■ EXERCISE AIM
The lines beneath this instruction, from the first through the one containing "nt.links.new(mr.outputs['Result'], p.inputs['Roughness'])", must be transcribed exactly; no other line belongs in the output.

■ MATERIAL
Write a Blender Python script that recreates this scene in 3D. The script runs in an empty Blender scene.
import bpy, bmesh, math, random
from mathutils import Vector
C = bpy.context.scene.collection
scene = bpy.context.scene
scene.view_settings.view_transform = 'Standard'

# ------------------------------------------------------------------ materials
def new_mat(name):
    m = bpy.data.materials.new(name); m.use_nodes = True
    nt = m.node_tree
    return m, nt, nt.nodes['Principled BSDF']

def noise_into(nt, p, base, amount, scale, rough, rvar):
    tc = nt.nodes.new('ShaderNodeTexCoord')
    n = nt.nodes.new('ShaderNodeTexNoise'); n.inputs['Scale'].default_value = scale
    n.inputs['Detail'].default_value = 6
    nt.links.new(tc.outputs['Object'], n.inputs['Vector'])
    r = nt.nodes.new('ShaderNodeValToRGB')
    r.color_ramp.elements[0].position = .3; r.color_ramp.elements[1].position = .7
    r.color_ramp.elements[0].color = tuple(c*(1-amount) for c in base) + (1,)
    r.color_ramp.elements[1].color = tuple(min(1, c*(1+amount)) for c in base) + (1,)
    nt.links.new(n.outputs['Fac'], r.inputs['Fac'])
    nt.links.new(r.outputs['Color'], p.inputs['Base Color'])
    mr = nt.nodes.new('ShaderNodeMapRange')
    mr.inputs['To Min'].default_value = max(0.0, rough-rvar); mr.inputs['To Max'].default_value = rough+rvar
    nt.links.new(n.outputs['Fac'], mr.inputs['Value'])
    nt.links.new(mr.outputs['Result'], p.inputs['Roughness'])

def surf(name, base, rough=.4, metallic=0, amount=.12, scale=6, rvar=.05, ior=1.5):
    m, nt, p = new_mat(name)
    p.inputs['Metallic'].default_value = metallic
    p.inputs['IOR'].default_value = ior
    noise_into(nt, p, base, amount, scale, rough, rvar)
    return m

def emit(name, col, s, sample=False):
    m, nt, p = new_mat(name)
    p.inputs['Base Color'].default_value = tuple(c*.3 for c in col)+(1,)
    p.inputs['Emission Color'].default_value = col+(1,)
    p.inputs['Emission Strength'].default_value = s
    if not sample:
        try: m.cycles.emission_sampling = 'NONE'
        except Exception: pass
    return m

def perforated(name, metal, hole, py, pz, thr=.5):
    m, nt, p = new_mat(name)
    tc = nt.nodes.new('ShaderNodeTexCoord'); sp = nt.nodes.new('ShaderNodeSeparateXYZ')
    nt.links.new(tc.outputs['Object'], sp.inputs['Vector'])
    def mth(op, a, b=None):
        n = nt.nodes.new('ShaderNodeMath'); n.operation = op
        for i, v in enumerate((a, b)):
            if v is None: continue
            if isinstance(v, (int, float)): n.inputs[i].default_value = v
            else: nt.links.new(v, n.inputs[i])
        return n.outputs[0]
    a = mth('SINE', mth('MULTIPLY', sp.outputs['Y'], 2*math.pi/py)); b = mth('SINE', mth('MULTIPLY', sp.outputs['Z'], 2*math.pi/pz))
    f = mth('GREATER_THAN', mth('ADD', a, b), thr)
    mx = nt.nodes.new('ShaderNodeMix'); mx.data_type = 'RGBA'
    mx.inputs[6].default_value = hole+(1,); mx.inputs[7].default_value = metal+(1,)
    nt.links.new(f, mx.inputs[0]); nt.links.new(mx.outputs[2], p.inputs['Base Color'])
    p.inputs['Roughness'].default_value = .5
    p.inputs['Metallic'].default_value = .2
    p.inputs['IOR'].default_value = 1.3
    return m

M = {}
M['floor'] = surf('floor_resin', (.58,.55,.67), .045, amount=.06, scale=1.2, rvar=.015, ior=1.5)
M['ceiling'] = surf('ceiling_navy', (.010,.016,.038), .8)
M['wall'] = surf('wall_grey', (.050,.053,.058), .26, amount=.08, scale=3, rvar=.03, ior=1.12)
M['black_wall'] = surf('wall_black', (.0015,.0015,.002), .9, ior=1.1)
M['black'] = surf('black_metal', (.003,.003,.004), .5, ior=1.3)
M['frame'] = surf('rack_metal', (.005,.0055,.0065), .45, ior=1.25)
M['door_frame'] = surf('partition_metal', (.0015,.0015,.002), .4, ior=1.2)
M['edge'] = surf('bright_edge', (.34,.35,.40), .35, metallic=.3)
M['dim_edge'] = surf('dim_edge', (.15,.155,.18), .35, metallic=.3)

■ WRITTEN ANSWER
Write a Blender Python script that recreates this scene in 3D. The script runs in an empty Blender scene.
import bpy, bmesh, math, random
from mathutils import Vector
C = bpy.context.scene.collection
scene = bpy.context.scene
scene.view_settings.view_transform = 'Standard'

# ------------------------------------------------------------------ materials
def new_mat(name):
    m = bpy.data.materials.new(name); m.use_nodes = True
    nt = m.node_tree
    return m, nt, nt.nodes['Principled BSDF']

def noise_into(nt, p, base, amount, scale, rough, rvar):
    tc = nt.nodes.new('ShaderNodeTexCoord')
    n = nt.nodes.new('ShaderNodeTexNoise'); n.inputs['Scale'].default_value = scale
    n.inputs['Detail'].default_value = 6
    nt.links.new(tc.outputs['Object'], n.inputs['Vector'])
    r = nt.nodes.new('ShaderNodeValToRGB')
    r.color_ramp.elements[0].position = .3; r.color_ramp.elements[1].position = .7
    r.color_ramp.elements[0].color = tuple(c*(1-amount) for c in base) + (1,)
    r.color_ramp.elements[1].color = tuple(min(1, c*(1+amount)) for c in base) + (1,)
    nt.links.new(n.outputs['Fac'], r.inputs['Fac'])
    nt.links.new(r.outputs['Color'], p.inputs['Base Color'])
    mr = nt.nodes.new('ShaderNodeMapRange')
    mr.inputs['To Min'].default_value = max(0.0, rough-rvar); mr.inputs['To Max'].default_value = rough+rvar
    nt.links.new(n.outputs['Fac'], mr.inputs['Value'])
    nt.links.new(mr.outputs['Result'], p.inputs['Roughness'])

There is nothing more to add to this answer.